John Thompson, director of logistics for Seneca Foods, noted another issue. The national-brand producers used their own salespeople to deliver their products directly to the retailer’s store and even stocked their products on the retailer’s shelves. Seneca, in contrast, delivered to the retailer’s warehouse or distribution center, leaving the retailer to move the product to the shelves of its various retail outlets. The national producers were trying to dissuade the large discount chains from following their proposed private-label (retailer-brand) strategy by showing them studies that the apparently higher margins they would earn on the private label would be eaten away by much higher warehousing, distribution, and stocking costs for these products.

Heather Gerald, the controller of Seneca, was concerned with the new initiatives. She felt that Seneca’s current success was due to its focus. It currently offered a relatively narrow range of products aimed at the high-volume snack food segments to supermarket chains in its local region. Seneca got good terms from its relatively few supplier because of the high volume of business it did with each of them. Also, the existing production processes were efficient for the products and product range currently produced. She feared that customizing products for each discount or supermarket retailer, plus adding additional products so that they could offer a full product line, would cause problems with both suppliers and the production process. She also wondered about the cost of providing new services, such as consulting and promtoins, to the supermarket chains and of developing some of the new items required for the proposed full product line strategy. Heather was attracted to the growth prospects offered by becoming the preferred supplier to major discount and supermarket chains. But she was not as optimistic as Dale Williams that these retailers truly believed that selling their own private-label foods would be more profitable than selling the national brands. Perhaps they were only using Seneca as a negotiating ploy, threatening to turn to private labels to increase their power in setting terms with the national manufacturers. Once production geared up, how much volume would these retailers provide to Seneca? How could Seneca convince the large retailers about the profitability associated with the new private-label strategy?
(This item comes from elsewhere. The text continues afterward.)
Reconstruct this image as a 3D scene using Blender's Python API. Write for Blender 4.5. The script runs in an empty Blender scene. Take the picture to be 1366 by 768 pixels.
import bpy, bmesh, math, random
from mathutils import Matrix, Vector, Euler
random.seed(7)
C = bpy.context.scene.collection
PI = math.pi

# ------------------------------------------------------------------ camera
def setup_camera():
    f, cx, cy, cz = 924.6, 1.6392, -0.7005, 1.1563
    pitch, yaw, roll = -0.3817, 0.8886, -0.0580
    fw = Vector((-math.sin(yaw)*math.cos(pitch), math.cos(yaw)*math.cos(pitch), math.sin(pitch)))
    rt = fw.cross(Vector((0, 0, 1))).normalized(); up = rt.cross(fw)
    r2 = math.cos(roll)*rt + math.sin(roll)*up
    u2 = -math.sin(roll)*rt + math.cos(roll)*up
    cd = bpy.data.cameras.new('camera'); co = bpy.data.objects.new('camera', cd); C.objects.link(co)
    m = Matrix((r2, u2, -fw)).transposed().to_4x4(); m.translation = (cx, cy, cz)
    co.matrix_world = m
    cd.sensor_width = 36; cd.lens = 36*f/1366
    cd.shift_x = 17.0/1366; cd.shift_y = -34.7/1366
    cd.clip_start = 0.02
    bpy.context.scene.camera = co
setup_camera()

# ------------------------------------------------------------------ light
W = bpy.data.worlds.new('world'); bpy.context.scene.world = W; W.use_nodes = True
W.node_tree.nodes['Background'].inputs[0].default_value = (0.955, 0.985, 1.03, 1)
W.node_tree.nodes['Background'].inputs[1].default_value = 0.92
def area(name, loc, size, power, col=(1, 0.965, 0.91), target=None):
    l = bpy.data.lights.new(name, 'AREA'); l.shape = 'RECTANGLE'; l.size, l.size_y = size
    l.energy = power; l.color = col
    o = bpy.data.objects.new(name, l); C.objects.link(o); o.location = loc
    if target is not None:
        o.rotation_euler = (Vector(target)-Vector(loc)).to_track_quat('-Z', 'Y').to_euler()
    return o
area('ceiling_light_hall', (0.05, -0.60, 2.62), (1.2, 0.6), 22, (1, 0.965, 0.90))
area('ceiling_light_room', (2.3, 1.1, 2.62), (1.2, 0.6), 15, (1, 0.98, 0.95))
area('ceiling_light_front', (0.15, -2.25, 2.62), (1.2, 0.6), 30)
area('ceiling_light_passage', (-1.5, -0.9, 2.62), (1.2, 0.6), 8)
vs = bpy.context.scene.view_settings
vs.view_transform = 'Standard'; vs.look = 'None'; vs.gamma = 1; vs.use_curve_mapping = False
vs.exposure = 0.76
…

Gerald knew that Seneca’s existing cost systems were adequate for their current strategy. Most expenses were related to materials and machine processing, and these costs were well assigned to products with the conventional standard costing system. But the new strategy would seem to involve a lot more spending in areas other than purchasing materials and running machines. She wished she knew how to provide input into the strategic deliberations now under way at Seneca, but she didn’t know how to quantify all the effects of the proposed strategy.

REQUIRED:
a) How can activity-based costing help Heather Gerald assess the attractiveness of the proposed policy?
b) Assuming that Seneca starts to supply new customers-large discounters and supermarkets outisde its local region-what ABC systems would be helpful to guide the profitability of the strategy and assist Seneca managers in making decisions?